West Virginia’s John Beilein is a cautiously optimistic basketball coach.

He’ll tell you his 4-0 start in Big East play means little, only that it means that WVU can’t lose 12 conference games now.

I will say this, if WVU plays like it did against Marquette Saturday, it’ll be hard for anybody in the Big East to knock off the Mountaineers.

That’s the thing about this team. On some nights, it looks like a national championship team. Other nights, it looks mediocre at best.

The longball is like a pitbull. It’s your best friend one night and it’ll bite your arm off the next.

It was WVU’s friend Saturday, when the Mountaineers made an unbelievable 20-of-42, a school and conference record.

As good as the Mountaineers are, the team’s real strength is experience.
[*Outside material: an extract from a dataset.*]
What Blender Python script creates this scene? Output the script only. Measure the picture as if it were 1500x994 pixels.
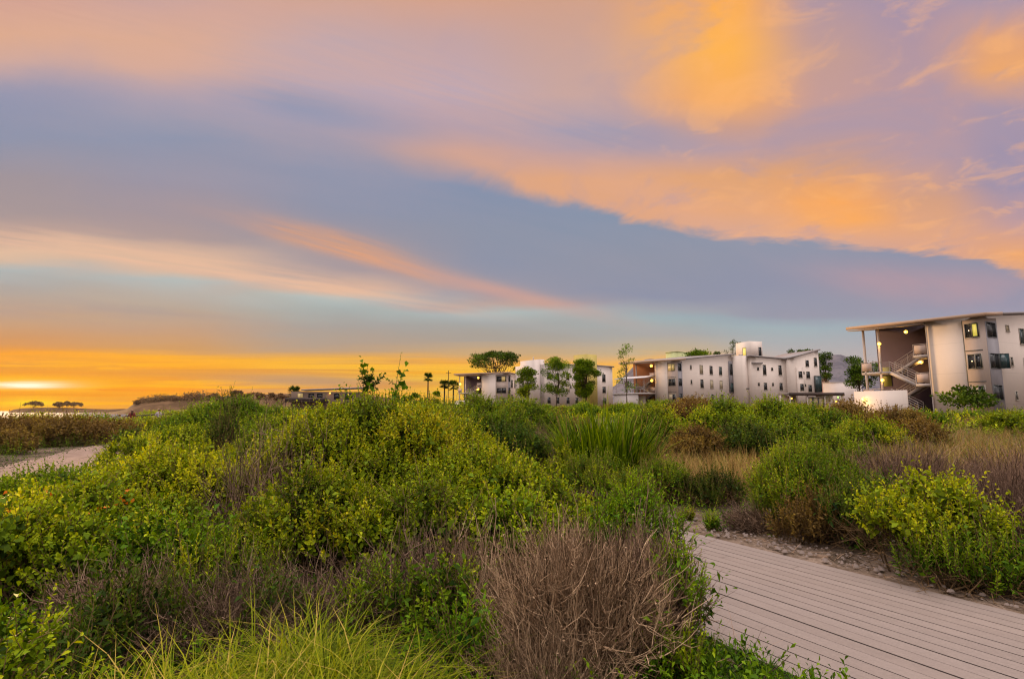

Starters Jo Herber, Kevin Pittsnogle and J.D. Collins have played in 110 games at WVU. Mike Gansey is a four-year starter for all intents and purposes, starting at St. Bonaventure for two years before transferring to WVU, where he has started for two years.

That’s a rarity in big-time basketball.

And it’s the strength of this team.

The team is picking up national attention, too. ESPN.com lists its top 16 and it’s divided into seeds, a la the national tournament. WVU is a No. 3 seed.

By the way, quietly lost in all the attention is that Pittsnogle surpassed the 200 mark for career threes. With 201, he passed the previous school record of 200 set by Chris Leonard.

Of course, Pat Beilein passed that mark last week and now has 208 for his career.

While the basketball team continues to roll — 10 wins in a row and counting — the respect keeps pouring in for the Mountaineer football team.

Fresh off a 38-35 Sugar Bowl victory over Georgia, at least one newspaper has thrown its No. 1 vote to the Mountaineers.

Kirk Bohls, writing in the Austin American-Statesman, home of national champion Texas, no less, writes, “West Virginia has everything a team needs to stake its claim to No. 1.”

“A good head coach. Rich Rodriguez is quietly building a monster in Morgantown. Did you see his gutsy fake punt call to seal the win over Georgia?”

He also cites quarterback Pat White, running back Steve Slaton, top receivers, a winnable schedule and less competition (“West Virginia is easily the class of the Big East,” he writes) as reasons WVU should start the year at No. 1.

His top four, after WVU, are LSU, Notre Dame, Ohio State and Florida.

Wondering if WVU Tech’s move to NAIA makes financial sense?

On the surface, you’d have to think no.

After all, NAIA basketball power Mountain State has taken trips to California, Montana and Georgia in the last few years.

But word is, the Golden Bears are headed to the Mid-South Conference, home of basketball powers like Georgetown, Lindsey Wilson and the Cumberlands.

Most of those teams also have football programs, meaning the trips will be into Kentucky and Tennessee for conference action.

Also, with the less stringent academic requirements, the Golden Bears will be able to recruit better athletes.

As far as fielding competitive teams, Tech should get better overnight.